+++ Information shown

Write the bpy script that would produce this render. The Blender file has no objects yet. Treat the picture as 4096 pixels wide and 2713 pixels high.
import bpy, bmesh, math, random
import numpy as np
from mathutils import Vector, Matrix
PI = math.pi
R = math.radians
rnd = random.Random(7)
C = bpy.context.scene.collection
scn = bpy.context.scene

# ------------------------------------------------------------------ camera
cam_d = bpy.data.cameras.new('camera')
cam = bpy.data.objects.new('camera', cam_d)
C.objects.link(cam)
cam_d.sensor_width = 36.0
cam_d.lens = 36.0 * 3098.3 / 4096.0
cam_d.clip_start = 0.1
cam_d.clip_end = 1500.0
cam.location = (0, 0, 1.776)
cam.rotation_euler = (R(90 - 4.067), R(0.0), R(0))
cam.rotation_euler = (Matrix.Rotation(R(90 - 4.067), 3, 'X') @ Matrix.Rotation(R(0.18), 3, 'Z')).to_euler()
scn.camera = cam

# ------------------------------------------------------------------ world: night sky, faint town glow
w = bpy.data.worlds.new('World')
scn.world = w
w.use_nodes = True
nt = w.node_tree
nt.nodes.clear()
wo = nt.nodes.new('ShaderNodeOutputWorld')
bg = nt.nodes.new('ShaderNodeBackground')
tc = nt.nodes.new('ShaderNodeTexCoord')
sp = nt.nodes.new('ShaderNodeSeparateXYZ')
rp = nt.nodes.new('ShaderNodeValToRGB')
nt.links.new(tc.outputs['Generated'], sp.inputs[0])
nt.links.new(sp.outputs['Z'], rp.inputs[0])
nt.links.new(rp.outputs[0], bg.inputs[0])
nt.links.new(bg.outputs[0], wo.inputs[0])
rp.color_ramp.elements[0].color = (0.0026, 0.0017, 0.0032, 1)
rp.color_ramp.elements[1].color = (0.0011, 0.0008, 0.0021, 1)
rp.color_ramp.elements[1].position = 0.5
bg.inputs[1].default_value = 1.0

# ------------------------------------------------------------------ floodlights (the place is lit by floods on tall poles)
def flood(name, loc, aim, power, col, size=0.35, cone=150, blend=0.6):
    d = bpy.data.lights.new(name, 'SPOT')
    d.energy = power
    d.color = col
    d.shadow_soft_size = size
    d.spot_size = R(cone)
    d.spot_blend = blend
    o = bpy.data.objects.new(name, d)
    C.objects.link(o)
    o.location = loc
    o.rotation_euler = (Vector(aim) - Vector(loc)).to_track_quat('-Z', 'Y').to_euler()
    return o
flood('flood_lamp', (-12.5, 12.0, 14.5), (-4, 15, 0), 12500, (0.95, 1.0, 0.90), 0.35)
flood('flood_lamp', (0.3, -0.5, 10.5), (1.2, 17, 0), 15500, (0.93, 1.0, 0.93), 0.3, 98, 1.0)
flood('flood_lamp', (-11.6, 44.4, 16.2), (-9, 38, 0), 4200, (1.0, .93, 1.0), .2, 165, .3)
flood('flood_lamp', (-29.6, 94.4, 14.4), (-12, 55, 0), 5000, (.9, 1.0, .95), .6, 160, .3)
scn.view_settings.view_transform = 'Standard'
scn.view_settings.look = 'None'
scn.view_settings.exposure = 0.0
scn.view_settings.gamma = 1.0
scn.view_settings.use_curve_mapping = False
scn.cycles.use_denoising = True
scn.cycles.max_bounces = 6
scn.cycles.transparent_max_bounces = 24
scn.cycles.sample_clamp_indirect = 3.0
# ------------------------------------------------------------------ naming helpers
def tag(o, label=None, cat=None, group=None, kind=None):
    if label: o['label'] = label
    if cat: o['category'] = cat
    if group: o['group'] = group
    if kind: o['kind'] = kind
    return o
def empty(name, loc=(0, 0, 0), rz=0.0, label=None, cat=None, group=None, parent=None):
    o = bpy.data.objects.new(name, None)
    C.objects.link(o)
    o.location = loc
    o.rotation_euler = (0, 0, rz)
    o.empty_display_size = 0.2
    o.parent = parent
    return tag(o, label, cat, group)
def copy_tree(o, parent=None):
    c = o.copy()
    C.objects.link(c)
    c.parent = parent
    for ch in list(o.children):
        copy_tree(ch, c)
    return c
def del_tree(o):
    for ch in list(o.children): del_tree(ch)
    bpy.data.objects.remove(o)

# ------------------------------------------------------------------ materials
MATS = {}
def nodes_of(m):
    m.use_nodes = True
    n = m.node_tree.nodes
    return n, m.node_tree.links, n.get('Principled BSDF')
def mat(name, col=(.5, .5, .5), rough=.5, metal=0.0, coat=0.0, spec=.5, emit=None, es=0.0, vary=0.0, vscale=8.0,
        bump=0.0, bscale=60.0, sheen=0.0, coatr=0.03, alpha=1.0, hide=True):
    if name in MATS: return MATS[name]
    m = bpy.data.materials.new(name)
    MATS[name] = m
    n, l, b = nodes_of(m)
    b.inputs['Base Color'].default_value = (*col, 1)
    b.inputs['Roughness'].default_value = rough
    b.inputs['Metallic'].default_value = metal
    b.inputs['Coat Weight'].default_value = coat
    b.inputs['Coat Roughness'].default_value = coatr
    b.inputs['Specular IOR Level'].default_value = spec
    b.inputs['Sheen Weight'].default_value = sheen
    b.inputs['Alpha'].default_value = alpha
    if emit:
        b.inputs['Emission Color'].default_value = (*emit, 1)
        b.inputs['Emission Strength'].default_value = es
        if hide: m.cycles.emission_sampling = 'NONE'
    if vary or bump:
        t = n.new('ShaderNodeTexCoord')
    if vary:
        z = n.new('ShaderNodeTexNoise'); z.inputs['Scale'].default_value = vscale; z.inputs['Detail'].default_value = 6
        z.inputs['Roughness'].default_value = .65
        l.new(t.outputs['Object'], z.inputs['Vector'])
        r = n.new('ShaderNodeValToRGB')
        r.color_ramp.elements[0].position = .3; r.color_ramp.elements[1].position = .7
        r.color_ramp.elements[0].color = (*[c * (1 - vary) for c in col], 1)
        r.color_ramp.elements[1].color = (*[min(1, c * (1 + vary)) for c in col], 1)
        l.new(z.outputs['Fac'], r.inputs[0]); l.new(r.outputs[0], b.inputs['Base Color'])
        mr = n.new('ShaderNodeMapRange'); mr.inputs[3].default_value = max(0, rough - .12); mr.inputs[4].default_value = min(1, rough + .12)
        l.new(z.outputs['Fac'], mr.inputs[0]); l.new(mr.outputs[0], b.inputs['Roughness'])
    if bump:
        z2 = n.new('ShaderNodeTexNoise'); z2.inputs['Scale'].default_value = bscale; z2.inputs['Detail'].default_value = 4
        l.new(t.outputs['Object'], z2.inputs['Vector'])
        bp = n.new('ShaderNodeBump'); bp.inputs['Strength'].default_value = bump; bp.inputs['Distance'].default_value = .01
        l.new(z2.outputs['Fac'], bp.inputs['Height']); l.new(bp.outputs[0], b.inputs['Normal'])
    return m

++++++

Exercise goal: Return, please, the lines of the data from the first through the line containing "bg.inputs[1].default_value = 1.0", both kept, exactly as they stand and nothing more.

Answer to the exercise:
Write the bpy script that would produce this render. The Blender file has no objects yet. Treat the picture as 4096 pixels wide and 2713 pixels high.
import bpy, bmesh, math, random
import numpy as np
from mathutils import Vector, Matrix
PI = math.pi
R = math.radians
rnd = random.Random(7)
C = bpy.context.scene.collection
scn = bpy.context.scene

# ------------------------------------------------------------------ camera
cam_d = bpy.data.cameras.new('camera')
cam = bpy.data.objects.new('camera', cam_d)
C.objects.link(cam)
cam_d.sensor_width = 36.0
cam_d.lens = 36.0 * 3098.3 / 4096.0
cam_d.clip_start = 0.1
cam_d.clip_end = 1500.0
cam.location = (0, 0, 1.776)
cam.rotation_euler = (R(90 - 4.067), R(0.0), R(0))
cam.rotation_euler = (Matrix.Rotation(R(90 - 4.067), 3, 'X') @ Matrix.Rotation(R(0.18), 3, 'Z')).to_euler()
scn.camera = cam

# ------------------------------------------------------------------ world: night sky, faint town glow
w = bpy.data.worlds.new('World')
scn.world = w
w.use_nodes = True
nt = w.node_tree
nt.nodes.clear()
wo = nt.nodes.new('ShaderNodeOutputWorld')
bg = nt.nodes.new('ShaderNodeBackground')
tc = nt.nodes.new('ShaderNodeTexCoord')
sp = nt.nodes.new('ShaderNodeSeparateXYZ')
rp = nt.nodes.new('ShaderNodeValToRGB')
nt.links.new(tc.outputs['Generated'], sp.inputs[0])
nt.links.new(sp.outputs['Z'], rp.inputs[0])
nt.links.new(rp.outputs[0], bg.inputs[0])
nt.links.new(bg.outputs[0], wo.inputs[0])
rp.color_ramp.elements[0].color = (0.0026, 0.0017, 0.0032, 1)
rp.color_ramp.elements[1].color = (0.0011, 0.0008, 0.0021, 1)
rp.color_ramp.elements[1].position = 0.5
bg.inputs[1].default_value = 1.0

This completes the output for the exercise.